March 13, 2010

Users vs. Companies: Conflicts over the Real-Time Web?

If 2009 was the year of real-time Web, with practically every major service finding ways to bring content to its users instantly, 2010 is about optimizing the new real-time world, expanding interoperability between sites, finding more ways for users' content to be discovered, and taking the potential of real-time out of the status world and into the real world. Today, at the South by Southwest Interactive event in Austin, Texas, one panel asked if we were making serious progress in this vision, and if companies, feeling increased competitive pressures, are short-changing users in the process.

Marshall Kirkpatrick of ReadWriteWeb, who moderated the panel, featuring representatives from Collecta, Google, Gowalla and Microsoft, said "the real-time Web is a big, complex and multi-headed beast," adding, "almost as many people you talk to on the subject will give a different perspective."

For most, the real-time Web represents reducing latency from the time updates are published and when they are experienced practically to zero. This can be anything from updates from blogs to downstream aggregators and RSS feed readers, status updates from social networks to other points in the ecosystem, or instant alerts from the Web at large that a saved search you requested has found a positive match.

But one of the existing problems with the real-time Web that has occurred is that despite the focus by many services to solve the same problem, many have done so without delivering true data interoperability - and other services are trying to solve for real-time without having full access to users' public data.

"Back in the day, you couldn't send e-mail from AOL to Compuserve, and today, you can't send data from Google Buzz to Facebook," said Brett Slatkin of Google's App Engine team, and co-author of Pubsubhubbub. "Part of what we are trying to work on is breaking down these barriers that connect to different sites. If I am on Buzz and Marshall is on Identica and Jack is on Twitter, we should all be able to communicate."

Standards have evolved in the real-time Web space, from OAuth to PubSububbub, WebFinger and Salmon (as documented here), but that's not to say there aren't still heated debates over these standards, or even which version of standards should be supported. (See this article for a discussion of OAuth 2.0)

"I try to be a practical person, and when I hear about a family of specifications, it sounds like a family of work," said Dare Obasanjo of Microsoft. "There is clearly a place where we have a common pain that we can work on. There is a bunch of shared pain, and the way you have to get real-time service is to work on APIs, and that is a clear starting point for standards. Pubsubhubbub can help solve that problem, but I get concerned when you have to implement certain specs to solve that problem."

"These specifications we agree on should be useful on their own," answered Slatkin. "When you implement a specification like HTML, you are not buying into an ideology."

As the real-time Web's protocols are debated and deployed, so too does the application of these services. Google Buzz and Facebook have received scrutiny for their aggressiveness in converting assumed private data to public, and Netflix recently canceled an algorithm development contest thanks to concerns of assumed privacy violations.
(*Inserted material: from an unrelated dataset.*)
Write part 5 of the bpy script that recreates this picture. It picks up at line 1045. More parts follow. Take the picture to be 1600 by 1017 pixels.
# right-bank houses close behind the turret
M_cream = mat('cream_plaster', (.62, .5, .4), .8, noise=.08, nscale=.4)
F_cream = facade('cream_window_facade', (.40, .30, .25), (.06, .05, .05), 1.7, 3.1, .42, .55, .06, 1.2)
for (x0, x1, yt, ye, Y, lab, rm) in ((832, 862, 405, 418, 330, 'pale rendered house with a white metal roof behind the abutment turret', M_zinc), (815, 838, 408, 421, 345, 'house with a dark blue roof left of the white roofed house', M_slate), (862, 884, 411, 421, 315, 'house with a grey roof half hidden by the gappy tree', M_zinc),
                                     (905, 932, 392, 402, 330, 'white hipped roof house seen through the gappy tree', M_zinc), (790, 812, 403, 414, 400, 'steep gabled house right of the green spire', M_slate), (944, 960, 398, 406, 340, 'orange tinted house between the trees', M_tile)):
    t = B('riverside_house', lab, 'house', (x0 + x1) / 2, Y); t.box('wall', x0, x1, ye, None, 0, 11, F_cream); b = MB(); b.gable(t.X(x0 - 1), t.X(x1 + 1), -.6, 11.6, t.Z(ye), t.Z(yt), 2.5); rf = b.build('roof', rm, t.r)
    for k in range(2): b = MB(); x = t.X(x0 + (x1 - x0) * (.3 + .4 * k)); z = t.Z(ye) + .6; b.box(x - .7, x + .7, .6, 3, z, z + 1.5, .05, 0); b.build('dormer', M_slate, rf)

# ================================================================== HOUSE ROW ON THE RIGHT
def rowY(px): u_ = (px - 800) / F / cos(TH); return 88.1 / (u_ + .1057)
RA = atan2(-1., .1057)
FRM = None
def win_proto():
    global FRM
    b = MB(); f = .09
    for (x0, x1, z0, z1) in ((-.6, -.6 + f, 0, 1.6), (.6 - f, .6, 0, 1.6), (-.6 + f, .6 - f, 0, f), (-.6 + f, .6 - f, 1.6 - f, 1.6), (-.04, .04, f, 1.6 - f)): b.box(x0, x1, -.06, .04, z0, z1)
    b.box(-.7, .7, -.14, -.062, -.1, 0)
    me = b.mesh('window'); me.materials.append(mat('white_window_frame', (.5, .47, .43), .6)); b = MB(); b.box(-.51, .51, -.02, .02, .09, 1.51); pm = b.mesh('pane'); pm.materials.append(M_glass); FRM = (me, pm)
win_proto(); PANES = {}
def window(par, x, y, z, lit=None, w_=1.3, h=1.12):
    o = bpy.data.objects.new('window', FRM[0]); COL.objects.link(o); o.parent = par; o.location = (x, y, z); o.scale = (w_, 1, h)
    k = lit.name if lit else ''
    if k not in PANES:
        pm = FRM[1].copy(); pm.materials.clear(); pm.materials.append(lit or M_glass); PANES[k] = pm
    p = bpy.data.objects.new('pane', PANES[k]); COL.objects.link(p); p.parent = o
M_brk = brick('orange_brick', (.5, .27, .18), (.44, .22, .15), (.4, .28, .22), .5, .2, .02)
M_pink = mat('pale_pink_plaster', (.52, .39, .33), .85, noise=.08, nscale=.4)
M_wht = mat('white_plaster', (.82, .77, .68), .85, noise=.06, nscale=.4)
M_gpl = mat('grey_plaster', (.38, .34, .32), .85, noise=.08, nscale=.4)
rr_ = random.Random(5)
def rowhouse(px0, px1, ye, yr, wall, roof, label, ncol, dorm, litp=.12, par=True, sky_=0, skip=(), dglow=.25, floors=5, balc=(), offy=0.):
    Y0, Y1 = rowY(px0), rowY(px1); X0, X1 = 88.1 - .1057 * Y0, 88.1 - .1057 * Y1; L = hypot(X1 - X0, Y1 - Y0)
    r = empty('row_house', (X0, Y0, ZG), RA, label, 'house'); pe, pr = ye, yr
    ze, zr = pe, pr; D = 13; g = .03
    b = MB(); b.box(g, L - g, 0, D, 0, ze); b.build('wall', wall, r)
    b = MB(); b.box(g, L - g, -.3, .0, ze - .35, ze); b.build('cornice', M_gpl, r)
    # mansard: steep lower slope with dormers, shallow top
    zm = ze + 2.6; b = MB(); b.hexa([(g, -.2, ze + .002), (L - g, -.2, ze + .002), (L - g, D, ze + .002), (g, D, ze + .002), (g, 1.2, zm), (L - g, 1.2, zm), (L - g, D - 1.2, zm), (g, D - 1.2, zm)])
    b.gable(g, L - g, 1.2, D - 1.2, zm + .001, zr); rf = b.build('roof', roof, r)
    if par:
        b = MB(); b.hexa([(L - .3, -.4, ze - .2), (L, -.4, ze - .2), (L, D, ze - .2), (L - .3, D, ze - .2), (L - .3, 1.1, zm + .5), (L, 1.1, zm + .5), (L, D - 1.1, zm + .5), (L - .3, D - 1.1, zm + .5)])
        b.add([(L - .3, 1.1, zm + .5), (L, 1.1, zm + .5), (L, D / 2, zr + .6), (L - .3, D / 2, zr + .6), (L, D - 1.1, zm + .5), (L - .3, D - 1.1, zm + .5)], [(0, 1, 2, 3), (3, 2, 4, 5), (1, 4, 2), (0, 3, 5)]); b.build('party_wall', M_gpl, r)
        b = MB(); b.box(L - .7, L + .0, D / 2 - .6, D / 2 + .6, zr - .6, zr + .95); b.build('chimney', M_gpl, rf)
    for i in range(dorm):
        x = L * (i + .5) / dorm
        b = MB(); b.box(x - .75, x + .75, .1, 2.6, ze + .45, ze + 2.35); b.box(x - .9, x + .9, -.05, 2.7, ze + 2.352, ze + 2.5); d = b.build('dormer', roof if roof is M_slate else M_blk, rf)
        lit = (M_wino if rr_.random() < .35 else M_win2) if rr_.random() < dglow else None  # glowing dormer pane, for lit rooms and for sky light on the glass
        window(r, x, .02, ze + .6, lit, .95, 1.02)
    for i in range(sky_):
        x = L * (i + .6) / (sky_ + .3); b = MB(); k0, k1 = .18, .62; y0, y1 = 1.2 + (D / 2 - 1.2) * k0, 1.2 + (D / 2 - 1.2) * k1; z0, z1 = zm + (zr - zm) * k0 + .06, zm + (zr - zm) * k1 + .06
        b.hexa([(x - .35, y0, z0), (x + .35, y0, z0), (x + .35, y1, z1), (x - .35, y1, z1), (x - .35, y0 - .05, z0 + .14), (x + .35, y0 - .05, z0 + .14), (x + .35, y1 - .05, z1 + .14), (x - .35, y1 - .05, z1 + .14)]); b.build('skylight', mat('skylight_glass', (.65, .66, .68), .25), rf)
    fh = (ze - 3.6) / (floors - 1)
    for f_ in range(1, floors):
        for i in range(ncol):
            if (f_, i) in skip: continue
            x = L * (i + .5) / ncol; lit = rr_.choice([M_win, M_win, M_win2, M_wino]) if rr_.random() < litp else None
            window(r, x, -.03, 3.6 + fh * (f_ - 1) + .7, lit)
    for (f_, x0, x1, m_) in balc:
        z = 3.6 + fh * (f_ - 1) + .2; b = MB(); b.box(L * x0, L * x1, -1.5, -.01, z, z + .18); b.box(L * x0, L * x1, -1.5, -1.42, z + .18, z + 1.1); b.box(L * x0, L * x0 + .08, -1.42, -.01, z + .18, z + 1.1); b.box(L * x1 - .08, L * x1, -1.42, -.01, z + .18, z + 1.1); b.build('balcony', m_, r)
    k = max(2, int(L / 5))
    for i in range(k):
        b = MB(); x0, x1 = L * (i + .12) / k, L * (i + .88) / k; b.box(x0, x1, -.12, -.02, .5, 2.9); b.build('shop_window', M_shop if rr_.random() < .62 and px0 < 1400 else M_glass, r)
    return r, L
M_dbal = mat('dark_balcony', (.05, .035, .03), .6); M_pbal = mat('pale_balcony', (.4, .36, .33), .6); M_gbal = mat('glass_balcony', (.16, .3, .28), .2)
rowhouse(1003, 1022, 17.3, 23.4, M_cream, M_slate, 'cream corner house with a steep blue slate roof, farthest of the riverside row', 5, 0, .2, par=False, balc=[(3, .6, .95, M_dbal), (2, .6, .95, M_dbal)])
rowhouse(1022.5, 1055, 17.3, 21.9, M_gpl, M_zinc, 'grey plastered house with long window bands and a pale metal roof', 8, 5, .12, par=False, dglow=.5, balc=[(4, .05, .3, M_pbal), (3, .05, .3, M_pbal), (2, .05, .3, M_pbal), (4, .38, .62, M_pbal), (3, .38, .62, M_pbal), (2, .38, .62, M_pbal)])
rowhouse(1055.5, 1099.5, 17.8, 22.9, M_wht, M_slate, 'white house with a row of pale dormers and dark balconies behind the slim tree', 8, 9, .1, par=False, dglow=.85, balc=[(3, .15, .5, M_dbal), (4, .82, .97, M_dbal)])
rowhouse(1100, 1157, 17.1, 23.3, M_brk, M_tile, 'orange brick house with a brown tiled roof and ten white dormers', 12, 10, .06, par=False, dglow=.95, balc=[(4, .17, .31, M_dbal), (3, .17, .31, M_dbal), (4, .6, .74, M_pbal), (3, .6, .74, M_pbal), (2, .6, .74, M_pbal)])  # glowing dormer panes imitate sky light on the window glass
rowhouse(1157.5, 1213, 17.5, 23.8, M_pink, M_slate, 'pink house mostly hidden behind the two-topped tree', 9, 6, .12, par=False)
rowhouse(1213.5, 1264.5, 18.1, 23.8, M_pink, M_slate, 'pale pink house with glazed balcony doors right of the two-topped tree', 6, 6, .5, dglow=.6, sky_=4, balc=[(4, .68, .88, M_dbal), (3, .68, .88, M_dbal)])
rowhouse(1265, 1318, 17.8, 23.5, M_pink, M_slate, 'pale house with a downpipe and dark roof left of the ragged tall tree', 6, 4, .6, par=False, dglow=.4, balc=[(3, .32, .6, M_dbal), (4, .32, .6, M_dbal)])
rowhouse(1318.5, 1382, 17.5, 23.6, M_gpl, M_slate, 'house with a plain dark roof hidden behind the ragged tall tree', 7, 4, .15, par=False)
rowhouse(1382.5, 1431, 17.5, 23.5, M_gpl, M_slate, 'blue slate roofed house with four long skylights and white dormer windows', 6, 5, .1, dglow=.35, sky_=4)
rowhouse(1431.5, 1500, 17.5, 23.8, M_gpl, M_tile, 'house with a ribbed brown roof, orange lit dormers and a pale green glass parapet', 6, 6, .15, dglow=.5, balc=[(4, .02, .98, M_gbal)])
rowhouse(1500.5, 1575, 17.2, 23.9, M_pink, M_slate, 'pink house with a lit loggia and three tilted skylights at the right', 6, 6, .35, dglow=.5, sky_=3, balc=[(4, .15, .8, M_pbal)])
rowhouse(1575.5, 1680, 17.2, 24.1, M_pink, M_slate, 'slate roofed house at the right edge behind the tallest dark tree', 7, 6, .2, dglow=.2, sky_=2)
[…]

"When talking about privacy, right now, unfortunately, the social networking market is failing, and they have little incentive to encourage user privacy," said Obasanjo. "I am waiting to see when people find what they thought were private updates as part of trending topics on Google and Bing. Users and companies are in conflict."

Obasanjo gave the example of Twitter needing its users to be public in order to drive value into the system. After all, if users were all private, there would be no trending topics, and thus it is Twitter's best interests for updates to be public. "There is a factor that if a user wants to be private, it subtracts value from the system," he said.

Beyond these concerns, known benefits of the real-time Web are scratching the surface of what could be done with more expanded to real-time data from other sources, it was argued. Slatkin forecast a time where you could query supply chains for inventory and purchase locally instead of from Amazon.com, turning economies of scale on their head. Scott Raymond of Gowalla talked about intersecting real-time Web technologies with geodata to show trending locations and the hot parties of the moment, by decaying the relevance of checkins over time. Jack Moffitt, CTO of Collecta, said a development environment for new tools and applications that leveraged zero latency was becoming "very interesting".

"All these guys are working on realizing the potential right now, working on real-time data," Kirkpatrick said. "Brett Slatkin said it was important people focus on the unforseen future that systems we worked on to support undiscovered use cases - things are going to get real crazy real soon."

Web-wide adoption of RSS and Atom standards has eliminated the problem of publishers providing their data, and tools like Pubsubhubbub are working to get data from one site to another faster. "Polling doesn't scale and you need a push notification to deliver it. It's possible we will have multiple winners, and we have to consider privacy considerations that people won't want their data available to everyone," said Moffitt.

The element of real-time is being layered across the Web, and it seems to be happening even if developers aren't completely in agreement over the tools needed to optimize the experience or if the debates on privacy versus public data are solved. And there's a lot of room for real-time to grow outside of the statusphere and to more traditional markets. The question is can developers provide solutions that don't have users running to the FCC?